As I have repeatedly pointed out in my columns, the Muslim North isn’t politically invincible. Olusegun Obasanjo and Goodluck Jonathan have shown that convincingly. But to defeat it, you need to galvanize the entire South, the Christian North and a sprinkling of the margins of the Muslim North.
Tinubu is incapable of executing this strategy. Most of the Southeast won’t warm up to him in 2027 both because of his systematic exclusion of the region and because of the region’s enthusiastic embrace of its son, Peter Obi, who will most likely run again in 2027. Given Obi’s popularity among southern minorities, the best scenario for Tinubu would be that he would divide southern minority votes with Obi.

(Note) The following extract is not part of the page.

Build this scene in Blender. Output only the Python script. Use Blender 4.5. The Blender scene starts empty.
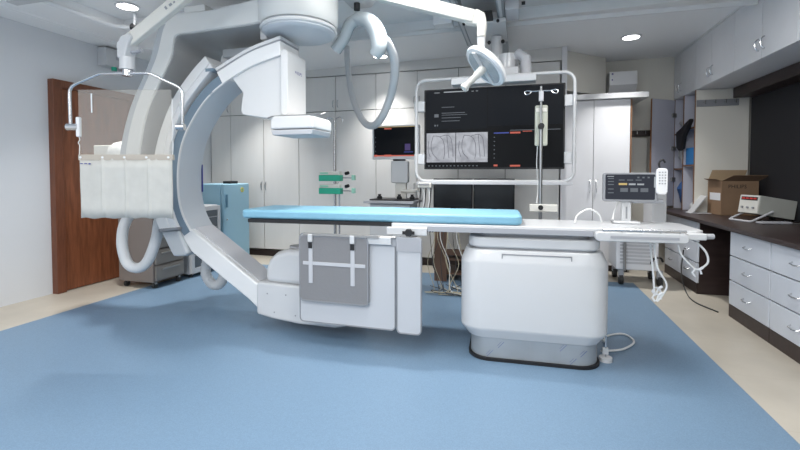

Votes from the Southwest, northern Christians, many of whom seem to have thawed their initial ice-cold hostility toward him on account of his choice of a Muslim as his running mate, and a plurality of southern minorities will never be sufficient to compensate for his active, self-created loss of northern Muslim votes.
And that causes me to wonder what Tinubu’s 2027 electoral game plan is. Whatever it is, it can’t be a legitimate electoral victory. But my biggest worry, more than electoral calculations, is the extreme, unexampled, in-your-face ethnocentric capture of the country by Tinubu, which sets an even worse precedent for his successor than Buhari set for him.
Nigeria needs a Nigerian president, not a sectional overlord who is Nigerian only in name.